SAĞLANAN KOLAYLIKLAR
Kararnamede ilginç birkaç yeni düzenleme var.YİD için görevlendirme yapılırken en az üç şirketten teklif alma zorunluluğu yumuşatılmış. Önceki uygulamada da bu hüküm var. Ancak böyle bir zorunluluk varsa, eskiden Yüksek Planlama Kurulu’nun onayı aranıyormuş. Şimdi yapılan değişiklikle bir bakan onayı yeterli oluyor. Koca bir havaalanı yaptırılacak, üç şirket teklif vermiyorsa bir bakanın onayı ile yeterli rekabet şartları sağlanamadan bir firmanın teklifi yeterli görülebilecek. Tam rekabet sağlanmadan verilecek garantilerle Hazine yükümlülük altına sokulabilecek. Önceki uygulamalarda şirketlerin yatırım için özkaynak oranı, önerilen toplam sabit yatırım tutarının yüzde 20’sinden az olamazdı. Şimdi bu hüküm kaldırılmış. Modelde tavan ücret belirleme yönteminde dikkate alınacak esaslar belirlenirken, fiyat artışları TÜFE’yle ilişkilendirilmiş. Artışlar TÜFE eksi bir katsayı (X) ile bulunacak bir oranla (TÜFEX) artırılabiliyor. (X) katsayısının nasıl belirleneceği can alıcı bir konu.

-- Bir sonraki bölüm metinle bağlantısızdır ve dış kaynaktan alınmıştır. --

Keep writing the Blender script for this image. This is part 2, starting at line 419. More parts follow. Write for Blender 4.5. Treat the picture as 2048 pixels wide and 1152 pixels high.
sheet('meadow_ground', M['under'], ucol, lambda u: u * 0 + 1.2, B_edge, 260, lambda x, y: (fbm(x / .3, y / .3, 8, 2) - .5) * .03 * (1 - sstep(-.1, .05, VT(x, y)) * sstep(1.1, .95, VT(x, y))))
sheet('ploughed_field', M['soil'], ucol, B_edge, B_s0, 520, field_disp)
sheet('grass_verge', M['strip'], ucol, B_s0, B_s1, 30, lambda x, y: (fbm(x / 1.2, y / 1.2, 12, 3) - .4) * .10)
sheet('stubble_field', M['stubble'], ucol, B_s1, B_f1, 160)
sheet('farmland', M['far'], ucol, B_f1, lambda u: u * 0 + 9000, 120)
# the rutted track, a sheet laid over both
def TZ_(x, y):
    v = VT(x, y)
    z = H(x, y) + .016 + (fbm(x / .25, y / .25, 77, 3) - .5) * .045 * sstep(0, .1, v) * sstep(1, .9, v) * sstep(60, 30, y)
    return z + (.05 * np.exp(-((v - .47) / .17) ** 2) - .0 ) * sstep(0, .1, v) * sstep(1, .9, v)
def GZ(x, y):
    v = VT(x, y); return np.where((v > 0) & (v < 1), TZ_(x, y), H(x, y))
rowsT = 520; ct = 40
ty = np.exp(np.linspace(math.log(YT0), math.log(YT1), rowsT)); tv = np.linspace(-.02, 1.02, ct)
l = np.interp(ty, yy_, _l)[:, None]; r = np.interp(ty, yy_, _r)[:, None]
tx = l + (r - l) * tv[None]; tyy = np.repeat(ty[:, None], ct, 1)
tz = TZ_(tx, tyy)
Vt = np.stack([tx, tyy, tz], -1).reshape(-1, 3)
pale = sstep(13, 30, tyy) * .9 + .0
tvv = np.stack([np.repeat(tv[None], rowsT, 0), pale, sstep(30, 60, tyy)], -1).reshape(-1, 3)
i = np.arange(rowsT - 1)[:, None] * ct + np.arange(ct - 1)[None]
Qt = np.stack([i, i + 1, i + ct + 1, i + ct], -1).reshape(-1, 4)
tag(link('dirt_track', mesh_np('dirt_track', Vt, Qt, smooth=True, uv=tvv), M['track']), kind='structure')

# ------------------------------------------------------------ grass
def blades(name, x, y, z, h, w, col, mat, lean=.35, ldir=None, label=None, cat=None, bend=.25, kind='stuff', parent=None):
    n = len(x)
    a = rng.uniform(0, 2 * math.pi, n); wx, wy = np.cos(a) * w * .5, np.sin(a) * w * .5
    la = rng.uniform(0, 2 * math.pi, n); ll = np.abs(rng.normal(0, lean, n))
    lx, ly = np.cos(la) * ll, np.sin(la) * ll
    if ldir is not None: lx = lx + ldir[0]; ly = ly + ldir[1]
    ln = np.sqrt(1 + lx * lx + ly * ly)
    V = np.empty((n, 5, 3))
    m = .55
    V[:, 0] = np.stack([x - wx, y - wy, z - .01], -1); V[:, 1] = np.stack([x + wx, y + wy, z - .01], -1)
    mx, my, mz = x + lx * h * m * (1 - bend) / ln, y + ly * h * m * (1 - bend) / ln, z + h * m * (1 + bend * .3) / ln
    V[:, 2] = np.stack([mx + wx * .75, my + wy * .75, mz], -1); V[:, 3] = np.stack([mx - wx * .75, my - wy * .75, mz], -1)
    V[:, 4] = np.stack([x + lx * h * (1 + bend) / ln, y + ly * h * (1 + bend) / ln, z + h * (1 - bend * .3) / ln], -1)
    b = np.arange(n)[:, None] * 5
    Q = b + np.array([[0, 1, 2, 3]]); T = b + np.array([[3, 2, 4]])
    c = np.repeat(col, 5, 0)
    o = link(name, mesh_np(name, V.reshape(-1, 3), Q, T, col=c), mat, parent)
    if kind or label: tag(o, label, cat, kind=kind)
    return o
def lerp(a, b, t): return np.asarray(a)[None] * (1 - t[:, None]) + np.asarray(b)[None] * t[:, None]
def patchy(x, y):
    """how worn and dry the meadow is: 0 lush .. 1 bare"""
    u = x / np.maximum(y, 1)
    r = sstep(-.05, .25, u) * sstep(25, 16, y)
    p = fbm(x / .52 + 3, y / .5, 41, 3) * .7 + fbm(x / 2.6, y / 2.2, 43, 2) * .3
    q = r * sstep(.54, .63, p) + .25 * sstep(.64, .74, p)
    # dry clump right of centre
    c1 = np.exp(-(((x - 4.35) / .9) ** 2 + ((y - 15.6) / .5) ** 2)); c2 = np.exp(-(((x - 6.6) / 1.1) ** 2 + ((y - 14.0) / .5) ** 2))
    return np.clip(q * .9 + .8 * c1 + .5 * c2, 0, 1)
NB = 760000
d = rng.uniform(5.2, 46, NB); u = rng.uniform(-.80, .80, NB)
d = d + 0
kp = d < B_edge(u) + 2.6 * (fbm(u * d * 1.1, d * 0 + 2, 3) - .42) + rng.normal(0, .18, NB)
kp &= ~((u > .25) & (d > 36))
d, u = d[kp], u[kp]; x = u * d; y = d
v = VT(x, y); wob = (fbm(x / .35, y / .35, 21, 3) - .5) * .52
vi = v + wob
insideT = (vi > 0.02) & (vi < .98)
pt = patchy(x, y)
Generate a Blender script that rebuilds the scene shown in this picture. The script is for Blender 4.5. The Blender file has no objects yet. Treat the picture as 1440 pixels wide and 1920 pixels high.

Yurtdışı uygulamalarda bu katsayı bağımsız otoriteler tarafından hesaplanıyor. Örneğin satılacak elektriğin fiyat artışlarında, katsayı, Enerji Düzenleme Kurulu tarafından denetleniyor. Bizde ise YİD projesini yaptıran idare sorumlu. Düzenleyici ve denetleyici kurulların bağımsızlığı bu nedenle kritik öneme sahip. Bu kararname; YİD kapsamının belediyeleri de kapsayacak şekilde genişletilmesi, diğer kolaylıklar ve fiyat artışlarının idarelerin takdirine bırakılması açısından çok ama çok dikkatle izlenmeli. Yuvacık Barajı örneğinde olduğu gibi hesaplar baştan yanlış yapılır, bonkör garantiler verilirse, yük dönüp dolaşıp Hazine’nin üstüne kalacak. Bütçede ve kamu borç stokunda sorun yokmuş gibi görünürken, bir yerlerde yükümlülükler birikmeye başlayacak.